Mindreading, Brainreading and Cross-cultural Complexity
Leon de Bruin, Universität Bochum [back to top]
This talk explores some of the cross-cultural complexities that arise for a brainreading approach to the problem of the other mind. In the first part of my talk, I discuss the prospects of brainreading for explicit and implicit forms of false belief understanding. The verbal false belief task (e.g., Wimmer & Perner 1983, Baron-Cohen et al. 1985) has traditionally been considered as a reliable indicator that children acquire an explicit understanding of false belief around 4 years of age. Recent empirical studies, however, indicate that implicit false belief understanding already emerges around 1-2 years of age (e.g., Southgate et al. 2007, Surian et al. 2007, Onishi & Baillargeon 2005).

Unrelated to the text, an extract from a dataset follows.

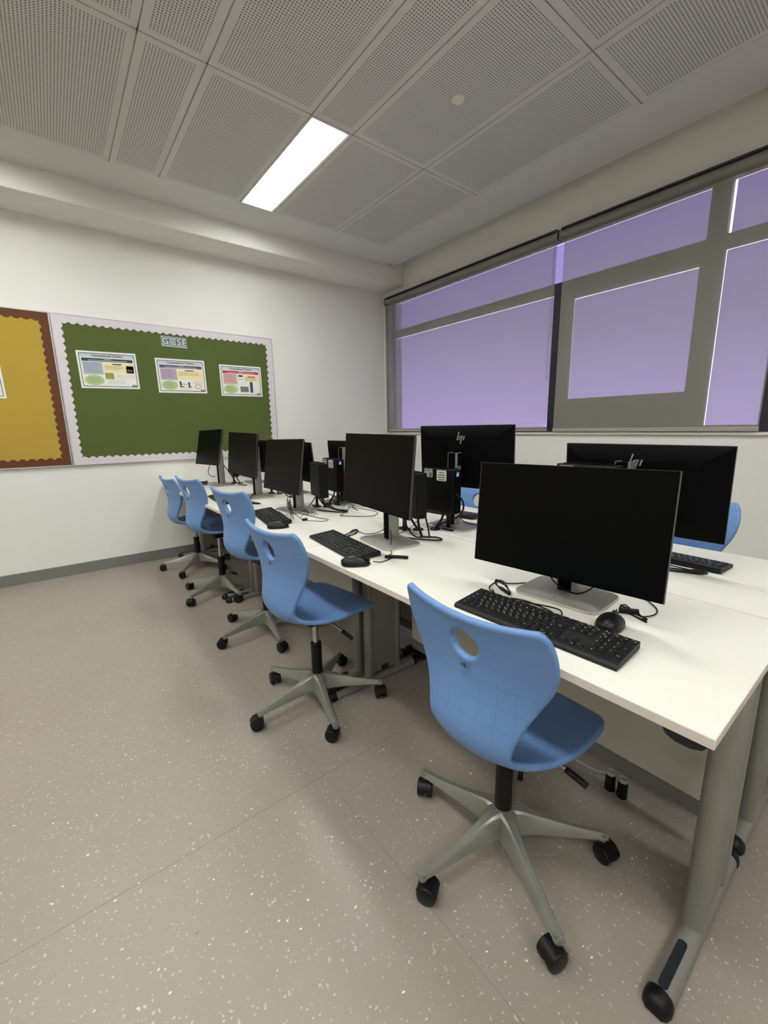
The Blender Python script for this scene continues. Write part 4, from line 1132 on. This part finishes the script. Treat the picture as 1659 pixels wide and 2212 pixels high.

I argue that the brainreading project looks much more promising for implicit versus explicit forms of false belief understanding. The second part of my talk investigates the prospects of brainreading for both forms of false belief understanding from a cross-cultural perspective. I discuss a number of recent cross-cultural studies that found both universal and culture-specific correlates of explicit false belief understanding (e.g., Kobayashi et al. 2009), and argue that these cross-cultural differences pose a formidable challenge to the brain-reading project. I propose that cross-cultural studies on implicit false belief understanding might provide us with a possible way to bridge this gap.